+++ Provided material

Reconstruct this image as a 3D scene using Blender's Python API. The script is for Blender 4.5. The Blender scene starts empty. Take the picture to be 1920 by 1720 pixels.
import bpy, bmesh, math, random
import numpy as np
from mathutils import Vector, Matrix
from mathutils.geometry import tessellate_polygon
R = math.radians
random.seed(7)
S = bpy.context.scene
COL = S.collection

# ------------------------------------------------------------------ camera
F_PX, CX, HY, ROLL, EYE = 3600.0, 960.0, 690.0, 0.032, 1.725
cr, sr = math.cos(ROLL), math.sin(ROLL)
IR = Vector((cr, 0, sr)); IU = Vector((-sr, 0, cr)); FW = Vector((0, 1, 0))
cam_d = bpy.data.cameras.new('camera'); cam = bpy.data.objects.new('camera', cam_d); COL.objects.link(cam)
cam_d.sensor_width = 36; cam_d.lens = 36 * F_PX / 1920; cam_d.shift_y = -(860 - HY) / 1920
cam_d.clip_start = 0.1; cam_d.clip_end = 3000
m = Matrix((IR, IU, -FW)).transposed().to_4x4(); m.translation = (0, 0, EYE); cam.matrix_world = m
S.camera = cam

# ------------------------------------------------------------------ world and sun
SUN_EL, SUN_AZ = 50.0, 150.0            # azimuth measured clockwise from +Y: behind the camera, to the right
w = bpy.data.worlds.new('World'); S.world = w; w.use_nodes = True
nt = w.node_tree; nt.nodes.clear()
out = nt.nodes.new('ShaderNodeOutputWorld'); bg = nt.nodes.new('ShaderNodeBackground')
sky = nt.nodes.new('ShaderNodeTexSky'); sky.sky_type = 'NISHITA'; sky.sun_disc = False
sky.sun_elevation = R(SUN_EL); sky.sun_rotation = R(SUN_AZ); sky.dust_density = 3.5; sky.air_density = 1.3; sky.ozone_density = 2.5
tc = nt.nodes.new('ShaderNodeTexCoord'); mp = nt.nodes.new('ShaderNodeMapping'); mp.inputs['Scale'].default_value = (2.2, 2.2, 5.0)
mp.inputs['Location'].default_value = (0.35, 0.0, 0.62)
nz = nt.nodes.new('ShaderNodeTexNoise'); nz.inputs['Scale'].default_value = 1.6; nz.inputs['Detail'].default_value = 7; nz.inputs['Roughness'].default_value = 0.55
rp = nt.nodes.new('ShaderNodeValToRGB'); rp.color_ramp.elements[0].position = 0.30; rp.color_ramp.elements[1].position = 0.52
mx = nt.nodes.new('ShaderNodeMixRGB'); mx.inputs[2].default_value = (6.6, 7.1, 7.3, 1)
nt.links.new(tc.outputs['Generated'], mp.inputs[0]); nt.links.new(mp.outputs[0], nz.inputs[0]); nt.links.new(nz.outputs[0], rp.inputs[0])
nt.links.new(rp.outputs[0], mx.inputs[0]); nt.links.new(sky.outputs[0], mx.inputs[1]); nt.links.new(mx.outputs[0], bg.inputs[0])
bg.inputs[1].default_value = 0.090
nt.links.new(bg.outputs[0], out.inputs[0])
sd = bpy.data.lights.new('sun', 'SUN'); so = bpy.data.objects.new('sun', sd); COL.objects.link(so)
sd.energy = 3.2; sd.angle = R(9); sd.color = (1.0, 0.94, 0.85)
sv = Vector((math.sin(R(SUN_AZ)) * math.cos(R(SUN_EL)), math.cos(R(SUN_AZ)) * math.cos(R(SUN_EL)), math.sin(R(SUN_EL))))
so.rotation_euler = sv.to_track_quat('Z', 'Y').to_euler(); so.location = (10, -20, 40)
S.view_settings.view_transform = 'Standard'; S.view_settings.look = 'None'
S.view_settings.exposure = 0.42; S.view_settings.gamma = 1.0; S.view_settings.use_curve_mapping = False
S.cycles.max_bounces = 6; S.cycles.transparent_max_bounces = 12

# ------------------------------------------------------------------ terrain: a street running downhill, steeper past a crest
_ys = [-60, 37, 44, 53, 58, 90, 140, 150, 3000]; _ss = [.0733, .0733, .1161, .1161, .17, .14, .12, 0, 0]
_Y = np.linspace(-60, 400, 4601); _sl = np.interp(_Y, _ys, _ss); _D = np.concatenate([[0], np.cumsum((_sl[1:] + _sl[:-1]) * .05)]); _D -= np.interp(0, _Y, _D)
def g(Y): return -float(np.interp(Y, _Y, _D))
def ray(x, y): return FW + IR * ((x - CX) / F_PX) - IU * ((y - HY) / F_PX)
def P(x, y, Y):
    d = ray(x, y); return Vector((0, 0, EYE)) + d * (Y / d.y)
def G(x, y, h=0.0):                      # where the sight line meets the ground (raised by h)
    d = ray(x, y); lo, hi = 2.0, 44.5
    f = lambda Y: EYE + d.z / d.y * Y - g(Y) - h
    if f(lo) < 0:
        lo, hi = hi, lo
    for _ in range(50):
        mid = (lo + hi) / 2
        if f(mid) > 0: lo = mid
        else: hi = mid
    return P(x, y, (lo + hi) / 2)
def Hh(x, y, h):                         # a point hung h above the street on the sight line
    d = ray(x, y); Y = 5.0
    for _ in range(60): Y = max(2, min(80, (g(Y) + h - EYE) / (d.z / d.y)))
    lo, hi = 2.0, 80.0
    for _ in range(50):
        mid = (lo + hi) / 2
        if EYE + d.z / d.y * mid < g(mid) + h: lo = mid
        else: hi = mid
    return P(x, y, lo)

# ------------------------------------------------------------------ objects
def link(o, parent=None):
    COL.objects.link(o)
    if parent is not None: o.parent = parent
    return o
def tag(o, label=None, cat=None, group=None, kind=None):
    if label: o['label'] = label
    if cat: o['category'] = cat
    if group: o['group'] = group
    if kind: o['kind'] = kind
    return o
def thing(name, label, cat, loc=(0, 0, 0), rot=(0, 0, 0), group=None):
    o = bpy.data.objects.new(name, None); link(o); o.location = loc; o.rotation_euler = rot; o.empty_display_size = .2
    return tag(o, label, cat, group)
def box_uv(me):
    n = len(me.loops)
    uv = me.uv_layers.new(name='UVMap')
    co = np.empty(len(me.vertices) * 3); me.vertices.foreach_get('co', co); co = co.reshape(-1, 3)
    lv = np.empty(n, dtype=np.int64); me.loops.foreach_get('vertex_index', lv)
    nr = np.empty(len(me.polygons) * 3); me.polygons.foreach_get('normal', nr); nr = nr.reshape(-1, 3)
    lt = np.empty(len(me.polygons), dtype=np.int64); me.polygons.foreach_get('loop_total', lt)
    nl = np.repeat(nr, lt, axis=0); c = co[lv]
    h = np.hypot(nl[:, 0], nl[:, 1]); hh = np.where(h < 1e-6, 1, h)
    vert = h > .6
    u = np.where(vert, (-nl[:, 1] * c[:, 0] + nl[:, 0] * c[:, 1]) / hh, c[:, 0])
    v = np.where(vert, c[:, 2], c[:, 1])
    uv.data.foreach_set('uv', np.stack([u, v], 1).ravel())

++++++

* The exercise
Print only the lines that run from the start of the listing to the line bearing "COL = S.collection"; please keep the first line and that last one, exactly as they appear.

* Expected answer
Reconstruct this image as a 3D scene using Blender's Python API. The script is for Blender 4.5. The Blender scene starts empty. Take the picture to be 1920 by 1720 pixels.
import bpy, bmesh, math, random
import numpy as np
from mathutils import Vector, Matrix
from mathutils.geometry import tessellate_polygon
R = math.radians
random.seed(7)
S = bpy.context.scene
COL = S.collection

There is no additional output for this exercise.